Any new build, modernisation or extension work must be carried out in accordance with The Building Regulations 2010, Fire Safety, Approved Document B.

Active fire protection would include ‘visual’ manual or automatic components – sprinklers, and water or foam extinguishers – which work to supress, contain or put out a fire, and should be used to compliment and boost the efficiency of your fire protective measures.

Fire extinguishers

What are the Benefits of Passive Fire Protection?

Aside from fighting, containing and restricting the spread of flames for (dependant on the coating) between 30 and 120 minutes, passive fire protection will allow this valuable time to be used evacuating the property. As the premises’ occupants are (more) safely evacuated, the fire continues to be better contained until the arrival of the fire brigade.

It must be noted that human life is not safe once a building has been evacuated – PFP will continue to slowdown the spread of fire, smoke and hot gases whilst firemen go into the building and tackle the blaze. Therefore, suitable passive fire protection could save your treasured possessions, your colleagues, friends and family, as well as firefighters’ lives.

Where to Use Passive Fire Protection

PFP is required in all domestic and non-domestic buildings to contain, compartmentalise and restrict the spread of fire. Not only as a home or business owner, but also as a landlord. It is vital building regulations are adhered to, and often specialist landlord insurance providers will insist on correct passive and active fire protection for tenants for optimal safety.

Passive fire protection is one of the three components of structural fire protection and fire safety in a building. Fire resistant walls, floors, doors and a other elements of a building’s structure will slow down the spread of fire.

Click here to find out more information about building codes – a set of rules that specify the standards for constructed buildings and non-building structures.

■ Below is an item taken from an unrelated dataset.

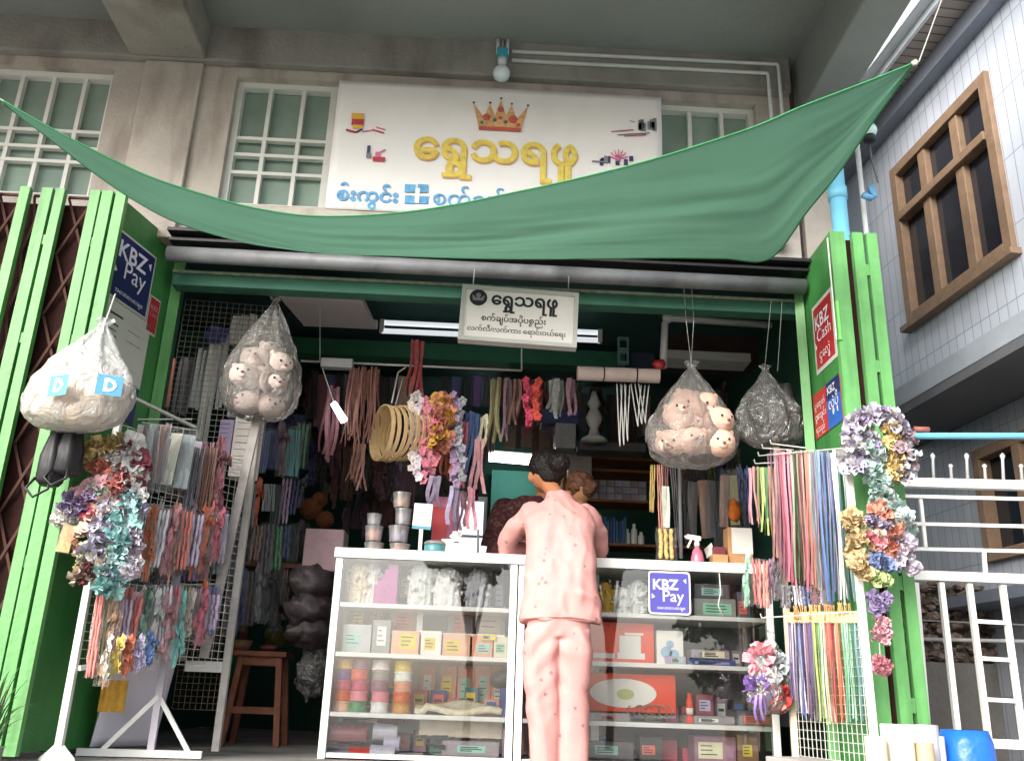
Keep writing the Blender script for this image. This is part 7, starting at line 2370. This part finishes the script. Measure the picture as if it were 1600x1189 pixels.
# child with brown hair in front of the customer's right shoulder
chd = thing('person', 'child with tousled brown hair beyond the pink customer, right shoulder side', 'person', (P(905, 770, 4.95).x, 5.36, 0))
ch_ = P(906, 764, 5.36)
cs_ = ch_ + Vector((.0, .02, -.2))
soft('body', chd, [('ell', ch_, (.075, .085, .09)), ('limb', [ch_ + Vector((0, 0, -.06)), cs_ + Vector((0, 0, .06))], [.04, .04]), ('limb', [cs_ + Vector((0, .01, -.1)), cs_ + Vector((0, .02, -.38))], [.075, .09]),
                  ('limb', [cs_ + Vector((-.1, 0, .02)), cs_ + Vector((-.14, .02, -.2)), cs_ + Vector((-.1, -.06, -.3))], [.035, .03, .022]), ('limb', [cs_ + Vector((.1, 0, .02)), cs_ + Vector((.14, .02, -.2)), cs_ + Vector((.1, -.06, -.3))], [.035, .03, .022]),
                  ('limb', [cs_ + Vector((-.06, .02, -.4)), Vector((cs_.x - .06, cs_.y, .45)), Vector((cs_.x - .06, cs_.y, .04))], [.07, .05, .035]), ('limb', [cs_ + Vector((.06, .02, -.4)), Vector((cs_.x + .06, cs_.y, .45)), Vector((cs_.x + .06, cs_.y, .04))], [.07, .05, .035]),
                  ('ell', ch_ + Vector((0, -.085, -.015)), (.01, .015, .014)), ('ell', ch_ + Vector((.075, 0, -.01)), (.009, .018, .026)), ('ell', ch_ + Vector((-.075, 0, -.01)), (.009, .018, .026))]
     + hand(cs_ + Vector((-.1, -.06, -.3)), (.2, -1, -.1), -1) + hand(cs_ + Vector((.1, -.06, -.3)), (-.2, -1, -.1), 1), .009, [skin_b], 4)
hr = soft('hair', chd, [('ell', ch_ + Vector((0, -.005, .022)), (.088, .095, .088)), ('ell', ch_ + Vector((.045, -.05, .0)), (.05, .05, .055)), ('ell', ch_ + Vector((-.03, -.05, .04)), (.05, .04, .04))], .007, [hair_br], 2, .012, 32)
for s in (-1, 1):
    MB().ell(ch_ + Vector((s * .028, -.08, -.005)), (.011, .006, .008), 8).build('eye', eye_m, chd, smooth=True)
soft('shirt', chd, [('loft', [(cs_ + Vector((0, .02, -.42)), .13, .12), (cs_ + Vector((0, .02, -.2)), .12, .11), (cs_ + Vector((0, .01, 0)), .125, .09), (cs_ + Vector((0, 0, .06)), .07, .06)]), ('limb', [cs_ + Vector((-.1, 0, .02)), cs_ + Vector((-.14, .02, -.16))], [.05, .045]), ('limb', [cs_ + Vector((.1, 0, .02)), cs_ + Vector((.14, .02, -.16))], [.05, .045])], .010, [M('shirt_dark', '#3d3436', .85, .12, 8)], 4, .006, 14)

# plant in the lower left corner
pp = P(8, 1150, 3.6)
pl = thing('potted_plant', 'small spiky plant in a grey pot at the lower left corner', 'plant', (pp.x, 3.6, 0))
MB().lathe([(.045, .002), (.055, .02), (.06, .07), (.064, .075), (.056, .075), (.05, .065), (.01, .06)], (pp.x - .06, 3.6, 0), 20).build('pot', concrete, pl, smooth=False)
mb = MB()
for k in range(46):
    an, up = rnd.uniform(0, 6.28), rnd.uniform(.15, .42)
    d = Vector((math.cos(an), math.sin(an), 0))
    o_ = Vector((pp.x - .06, 3.6, .06)) + d * .03
    sw_ = Vector((-d.y, d.x, 0)) * .006
    L = rnd.uniform(.06, .15)
    mb.sheet(lambda u, v: o_ + d * (L * v * v * 1.1 + .02 * v) + Vector((0, 0, up * v - .12 * v ** 3)) + sw_ * (u - .5) * 2 * (1 - v * .9), 1, 6)
mb.build('leaves', M('leaf_green', '#4d6b3f', .55, .25, 12, .1, 60), pl, smooth=True)

# ================================================================== TREES across the street (they show in the counter glass)
bark = M('tree_bark', '#5b4a3c', .9, .25, 8, .5, 30)
leafm = M('tree_leaf', '#3f5a30', .6, .35, 3, .1, 30)
for i, (tx_, ty_, hz, cr_) in enumerate(((-.1, -7.5, 3.1, .85), (2.4, -7.5, 2.95, .6), (5.3, -7.5, 2.2, 1.9))):
    t_ = thing('street_tree', ('leafy street tree opposite the shop, reflected left of the customer', 'leafy street tree opposite the shop, reflected right of the customer', 'large low leafy tree opposite the shop, farthest right')[i], 'tree', (tx_, ty_, -1.02), 'trees across the street')
    mb = MB().tube([(tx_, ty_, -1.02), (tx_ + .05, ty_, .4), (tx_ - .03, ty_, hz)], [.09, .06, .04], 10)
    for k in range(6):
        a = k * 1.05
        mb.tube([(tx_, ty_, .8 + .2 * k), (tx_ + .5 * cr_ * math.cos(a), ty_ + .5 * cr_ * math.sin(a), hz + .2 * math.sin(k * 2))], [.05, .02], 6)
    mb.build('trunk', bark, t_, smooth=True)
    mb = MB()
    for k in range(int(24 + 30 * cr_ * cr_)):
        d = Vector((rnd.gauss(0, 1), rnd.gauss(0, 1), rnd.gauss(0, .9)))
        d = d.normalized() * cr_ * rnd.uniform(.3, 1)
        petal_cloud(mb, Vector((tx_, ty_, hz)) + d, (.26, .26, .2), 60, .12, rnd)
    mb.build('crown', leafm, t_)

For buildings that have had fire retardant paints or intumescent coatings used, but maintenance work – plumbing or rewiring, phone or Internet cables installed – has been done, it is likely that ‘penetrations’ in these fire barriers have been made. If in doubt, you can call Rawlins Paints or seek advice from professionals to see if the PFP system’s integrity has been ‘downgraded’.

Further Examples of PFP

A commonly recognisable PFP example is the standard fire door, as well as solid wood doors which have been upgraded to be fire doors that can offer up to 30 minutes of fire protection.

Fighting fire with Passive Fire Protection

A fire door’s purpose is containing the spread of fire, heat and smoke from one room to the fire escape route. Intumescent seals or strips can also be used to prevent and contain the spread of smoke. Smoke is often known as the silent killer, and these seals can save lives in such a simple way – in the early stages of a fire, cold smoke can quickly spread around a property as fire and its heat build-up in one area. Having intumescent seals around door frames and as part of the fire door structure will stop this spread and again aid the evacuation of the premises.

Other PFPs will include intumescent air transfer grilles, intumescent pipe wraps and collars, as well as intumescent downlighter covers and fire hoods.

PFP Testing and Certification

Ensure that all passive fire protection products have been tested to the relevant and current British standard:

  • BS476: 1987 – Fire tests on building materials and structures
    • Part 20 – Method for determination of the fire resistance of elements of construction
    • Part 22 – Methods for determination of the fire resistance of non-loadbearing elements of construction

Check that products which have been tested by a relevant testing facility (appropriate third-party certification body) are used:

  • CERTIFIRE is just one of the UK’s (or other worldwide) fully qualified test bodies that specifically operates in the field of passive fire protection.
    • Its quality mark reflects compliance with the minimum regulatory requirements for CE Marking, and the additional requirements of ISO9001:2000 certification and independent audit testing.